10. Data Capture about Virtual Populations

It was envisaged that the teaching session would include data capture of population movement in the virtual world - such as numbers of users in different world. This proved impossible, first, because it would have taken too long (students had just enough time to carry out interviews and performing additional tasks would have at least doubled the time of the session) and second, because the programming for this task was more difficult than expected. Nevertheless, this part of the project was carried out separately and involved capturing information about the population in Activeworlds over the course of one week. These data were captured at five-minute intervals and includes the number of users per world as well as the total number of users. Data for the number of users active in Activeworlds and in `The Gate' over a 24-hour cycle show definite patterns or regularities. The `ebbs and flows' of virtual populations are fairly similar on any weekday, and this is especially noteworthy since the population of users comes from all over the world

These data can therefore also be used for introducing students to issues concerning sampling. At present, when students on social research methods courses are introduced to sampling issues, it is usually assumed (though this is often not clear) that what is being discussed is area sampling, of the kind typically used for population surveys. On the Internet, however, one is typically more interested in flows of users onto and off a particular site. As Internet methodologies become more common in disciplines like sociology, teaching about appropriate flow sampling methods will become important. Such issues do not usually at present form part of the social science curriculum. Put differently, exposure to data of the kind that we have captured about a virtual population will allow students to appreciate the differences between area and flow sampling.

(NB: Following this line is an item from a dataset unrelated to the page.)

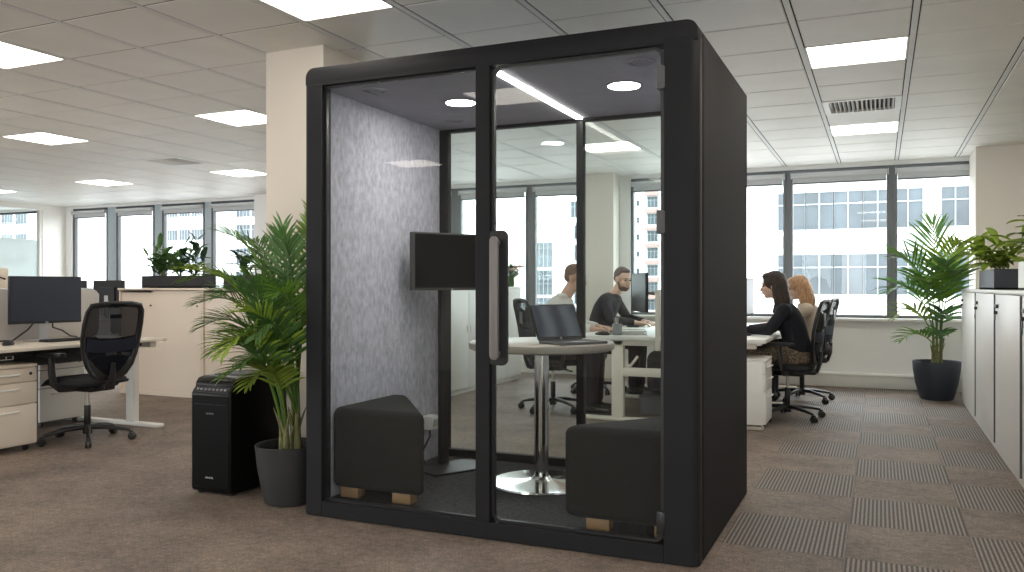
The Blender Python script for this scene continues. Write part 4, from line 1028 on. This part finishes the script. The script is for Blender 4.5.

Gathering this type of information will be useful not only in teaching about social research, but also for the social scientific study of multi-user virtual worlds. A key issue that must be taken into account in the design of these tools are the ethics of gathering data about online behaviour. There has been some discussion of this issue for text-only worlds, but graphical worlds also pose some distinctive issues (see below). This is also an area where new software tools might help researchers and teachers. For our purposes, it was possible to use 'frame-grabbing' software and software for arriving at the total numbers of users. Such tools could, however, be developed for wider use among researchers and they could also be designed to include additional functionalities (tracking the number of encounters between avatars and their movements within and between different worlds). Again, the ethical issues of gathering this type of data remain to be resolved.